Lamb

In the remote fields of Iceland live Maria (Noomi Rapace) and Ingvar (Hilmir Snær Guðnason), sheep farmers.  Their flock has been steadily growing over the past two years, but soon a lamb is born that will change their lives.  The couple welcome in the new lamb like their own child, bringing her indoors, dressing her, and naming her Ada.  Living out their lives with their newfound joy, their familiar solitude is interrupted with the arrival of Ingvar’s brother, Pétur (Björn Hlynur Haraldsson). 

Released by A24Lamb is the feature debut for writer/director Valdimar Jóhannsson after making a career working on electrical and camera crews for various productions.  With his co-writer Sjón, the two created a spellbinding dark folk tale that relies on the supernatural to explain the human condition. 

The script is incredibly sparse, but its words were chosen carefully as the three actors all have very defined characters with history and unique personality.  It takes its time to dole out information, frustratingly slow at first, but once the second act hits and we are fully in touch with the world of the film, it becomes find its footing as human drama and the secrets and history revealed come at a more manageable pace. 

The character design for Ada, the lamb, is very well done.  She fits in quite seamlessly into the film and appears very natural.  Credit is due to Rapace, Guðnason, and later Haraldsson for their performances that really sell that Ada is in the frame with them.  Haraldsson slowly overtakes the film as his arc shows the most growth and complexity.  Before he arrives, Rapace does a great job at introducing us to this world that Jóhannsson has created, but it is Haraldsson who challenges the premise and forces answers to the questions we have.       

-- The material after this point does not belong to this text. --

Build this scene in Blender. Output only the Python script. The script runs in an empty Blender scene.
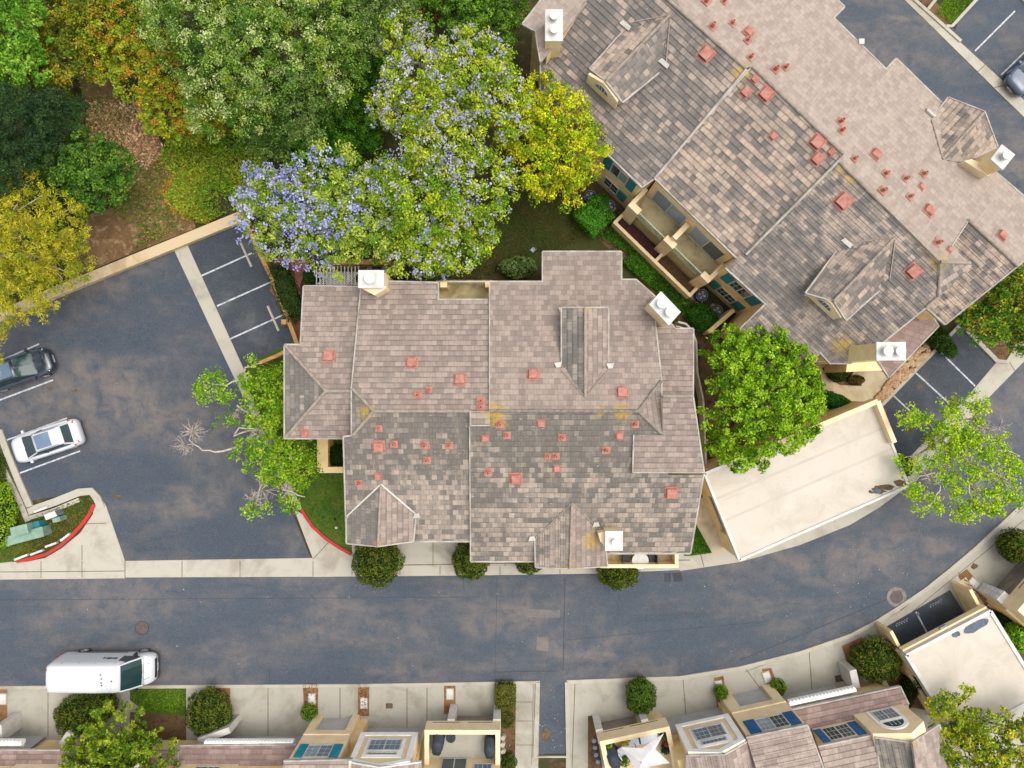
import bpy, bmesh, math, random
import numpy as np
from mathutils import Vector, Matrix, Quaternion

random.seed(7)
RNG = np.random.default_rng(11)
H, F = 47.0, 705.0
scene = bpy.context.scene
COL = scene.collection


def P(px, py, z=0.0):
    k = (H - z) / F
    return Vector(((px - 512) * k, (384 - py) * k, z))


def lin(r, g, b, k=1.0):
    def f(c):
        c /= 255.0
        return (c / 12.92 if c <= 0.04045 else ((c + 0.055) / 1.055) ** 2.4) * k
    return (f(r), f(g), f(b), 1.0)


# ------------------------------------------------------------------ materials
class NT:
    def __init__(s, name):
        s.mat = bpy.data.materials.new(name)
        s.mat.use_nodes = True
        s.t = s.mat.node_tree
        s.b = s.t.nodes['Principled BSDF']
        s.b.inputs['Roughness'].default_value = 0.8
        s.b.inputs['Specular IOR Level'].default_value = 0.3

    def put(s, sock, v):
        if hasattr(v, 'is_output') or isinstance(v, bpy.types.NodeSocket):
            s.t.links.new(v, sock)
        else:
            sock.default_value = v

    def obj(s):
        return s.t.nodes.new('ShaderNodeTexCoord').outputs['Object']

    def uv(s):
        return s.t.nodes.new('ShaderNodeTexCoord').outputs['UV']

    def mapping(s, v, scale=(1, 1, 1), rot=(0, 0, 0), loc=(0, 0, 0)):
        n = s.t.nodes.new('ShaderNodeMapping')
        s.put(n.inputs[0], v)
        n.inputs['Scale'].default_value = scale
        n.inputs['Rotation'].default_value = rot
        n.inputs['Location'].default_value = loc
        return n.outputs[0]

    def noise(s, v, scale, detail=4, rough=0.55, dist=0.0):
        n = s.t.nodes.new('ShaderNodeTexNoise')
        s.put(n.inputs['Vector'], v)
        n.inputs['Scale'].default_value = scale
        n.inputs['Detail'].default_value = detail
        n.inputs['Roughness'].default_value = rough
        n.inputs['Distortion'].default_value = dist
        return n.outputs['Fac']

    def vor(s, v, scale, feature='F1', out='Distance'):
        n = s.t.nodes.new('ShaderNodeTexVoronoi')
        n.feature = feature
        s.put(n.inputs['Vector'], v)
        n.inputs['Scale'].default_value = scale
        return n.outputs[out]

    def white(s, v):
        n = s.t.nodes.new('ShaderNodeTexWhiteNoise')
        n.noise_dimensions = '3D'
        s.put(n.inputs['Vector'], v)
        return n.outputs['Value']

    def math(s, op, a, b=0.0, c=0.0, clamp=False):
        n = s.t.nodes.new('ShaderNodeMath')
        n.operation = op
        n.use_clamp = clamp
        s.put(n.inputs[0], a)
        s.put(n.inputs[1], b)
        s.put(n.inputs[2], c)
        return n.outputs[0]

    def step(s, v, lo, hi):
        n = s.t.nodes.new('ShaderNodeMapRange')
        n.interpolation_type = 'SMOOTHSTEP'
        s.put(n.inputs['Value'], v)
        n.inputs['From Min'].default_value = lo
        n.inputs['From Max'].default_value = hi
        return n.outputs[0]

    def mix(s, f, a, b, mode='MIX'):
        n = s.t.nodes.new('ShaderNodeMix')
        n.data_type = 'RGBA'
        n.blend_type = mode
        s.put(n.inputs[0], f)
        s.put(n.inputs[6], a)
        s.put(n.inputs[7], b)
        return n.outputs[2]

    def sep(s, v):
        n = s.t.nodes.new('ShaderNodeSeparateXYZ')
        s.put(n.inputs[0], v)
        return n.outputs

    def comb(s, x, y, z):
        n = s.t.nodes.new('ShaderNodeCombineXYZ')
        s.put(n.inputs[0], x)
        s.put(n.inputs[1], y)
        s.put(n.inputs[2], z)
        return n.outputs[0]

    def bump(s, h, strength=0.3, dist=0.02):
        n = s.t.nodes.new('ShaderNodeBump')
        n.inputs['Strength'].default_value = strength
        n.inputs['Distance'].default_value = dist
        s.put(n.inputs['Height'], h)
        s.t.links.new(n.outputs[0], s.b.inputs['Normal'])

    def base(s, c, rough=None):
        s.put(s.b.inputs['Base Color'], c)
        if rough is not None:
            s.put(s.b.inputs['Roughness'], rough)
        return s.mat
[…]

As the narrative wanders along, it takes on the complicated relationship of the three characters but never falls into the realm of soap opera or melodrama and operates as a unique take on trapped in one place screw turners.  There is a great reveal late in the film regarding Pétur and some of his past endeavors that Jóhannsson loads with so much information about this family and does it without being an exposition dump but an incredibly fun and electric sequence.    

Those moments of levity are short lived as Rapace returns to being our entry point into the film. There was always a haze of pain that surrounded her and now we know why.  With this knowledge, we can better begin to chart her actions and weight the different consequences.  It is hard to say that Jóhannsson’s script ever boils over, but it does get to its most tense and thrilling in the last ten or fifteen minutes of the third act even if it does not quite stick the landing.  It pushes Maria to the absolute limit of her relationship with Ingvar, Pétur, and Ada.          

The biggest fault of Lamb is its insistence upon the supernatural.  From the beginning, the film creates an eerie tone, but where that ultimately leads is rather lackluster and disappointing.  Only vaguely supported by the narrative despite plenty of opportunity to expand upon the lore of the world, Lamb plays out instead like if M. Night Shyamalan directed a Thumbelina inspired film with his signature twist in the last 90 seconds that can kind of be traced back through the narrative but it is really just an uninteresting and uninspired way to end the film quickly.  Even if we are to take the supernatural as a metaphor for something else, it is so thinly fleshed out that it feels quite hollow.  Despite this, Lamb is still an enjoyable arthouse feature that is overflowing with atmosphere and dread.  It certainly stumbles at the end which does detract from the overall enjoyment, but the preceding ninety minutes creates a tightly wound, claustrophobic drama that captures our attention from the opening shot of the frozen tundra and the heavy breathing of someone, something, stalking us through the foggy squall.